Work to do: Return the lines that follow, exactly as they appear, from the first through the one containing "return m, nt, out"; no pictures are to be included.

Data:
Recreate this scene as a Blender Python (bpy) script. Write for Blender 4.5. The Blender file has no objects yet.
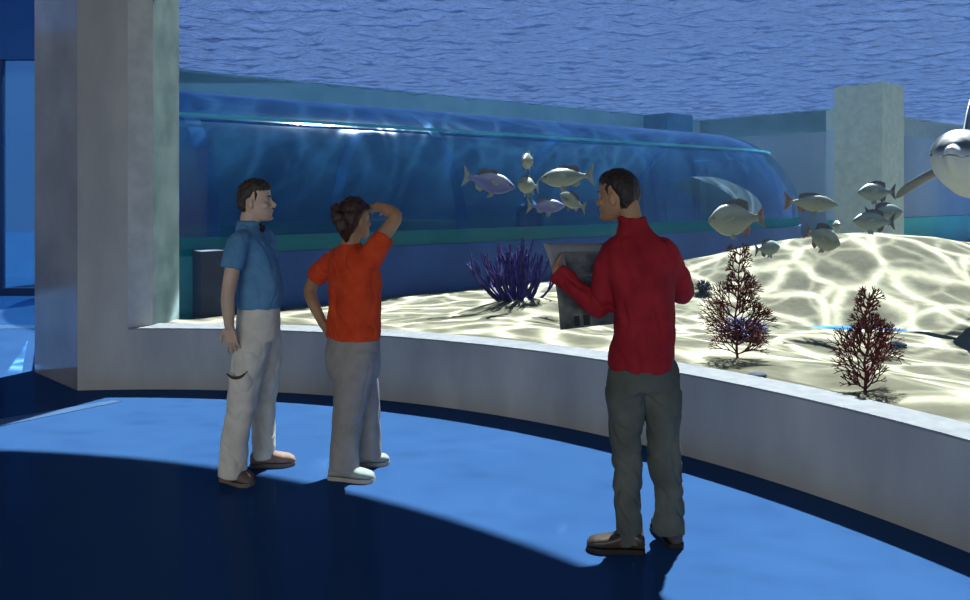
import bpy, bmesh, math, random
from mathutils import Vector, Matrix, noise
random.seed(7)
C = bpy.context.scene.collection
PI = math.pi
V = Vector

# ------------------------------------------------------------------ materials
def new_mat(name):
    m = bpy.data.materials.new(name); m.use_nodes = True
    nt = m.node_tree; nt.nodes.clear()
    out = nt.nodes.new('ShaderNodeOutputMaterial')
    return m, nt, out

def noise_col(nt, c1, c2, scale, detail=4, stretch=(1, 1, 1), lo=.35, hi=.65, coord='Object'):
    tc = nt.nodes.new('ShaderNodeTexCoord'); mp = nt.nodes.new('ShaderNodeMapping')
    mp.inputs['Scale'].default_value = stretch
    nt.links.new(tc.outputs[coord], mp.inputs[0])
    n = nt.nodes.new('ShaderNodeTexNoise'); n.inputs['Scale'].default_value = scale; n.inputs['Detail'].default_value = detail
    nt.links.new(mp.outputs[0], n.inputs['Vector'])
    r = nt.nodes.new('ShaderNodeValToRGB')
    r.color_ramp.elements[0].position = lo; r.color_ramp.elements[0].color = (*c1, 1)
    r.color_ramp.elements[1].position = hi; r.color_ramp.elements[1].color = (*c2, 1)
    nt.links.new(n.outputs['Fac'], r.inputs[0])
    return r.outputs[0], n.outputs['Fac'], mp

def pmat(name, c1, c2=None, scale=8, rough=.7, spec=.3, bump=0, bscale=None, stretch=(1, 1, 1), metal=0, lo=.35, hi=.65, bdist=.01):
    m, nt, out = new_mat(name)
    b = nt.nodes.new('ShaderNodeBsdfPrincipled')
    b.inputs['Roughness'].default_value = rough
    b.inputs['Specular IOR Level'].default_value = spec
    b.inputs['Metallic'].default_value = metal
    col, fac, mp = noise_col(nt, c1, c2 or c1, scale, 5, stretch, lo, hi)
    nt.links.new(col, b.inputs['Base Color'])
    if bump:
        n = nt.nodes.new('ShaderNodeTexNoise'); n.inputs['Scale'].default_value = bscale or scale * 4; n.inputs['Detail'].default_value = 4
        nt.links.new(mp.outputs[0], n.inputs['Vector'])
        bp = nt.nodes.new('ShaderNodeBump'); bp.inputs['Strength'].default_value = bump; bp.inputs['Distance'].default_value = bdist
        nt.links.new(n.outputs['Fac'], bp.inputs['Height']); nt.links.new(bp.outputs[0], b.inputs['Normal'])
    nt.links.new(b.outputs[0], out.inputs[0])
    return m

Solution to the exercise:
Recreate this scene as a Blender Python (bpy) script. Write for Blender 4.5. The Blender file has no objects yet.
import bpy, bmesh, math, random
from mathutils import Vector, Matrix, noise
random.seed(7)
C = bpy.context.scene.collection
PI = math.pi
V = Vector

# ------------------------------------------------------------------ materials
def new_mat(name):
    m = bpy.data.materials.new(name); m.use_nodes = True
    nt = m.node_tree; nt.nodes.clear()
    out = nt.nodes.new('ShaderNodeOutputMaterial')
    return m, nt, out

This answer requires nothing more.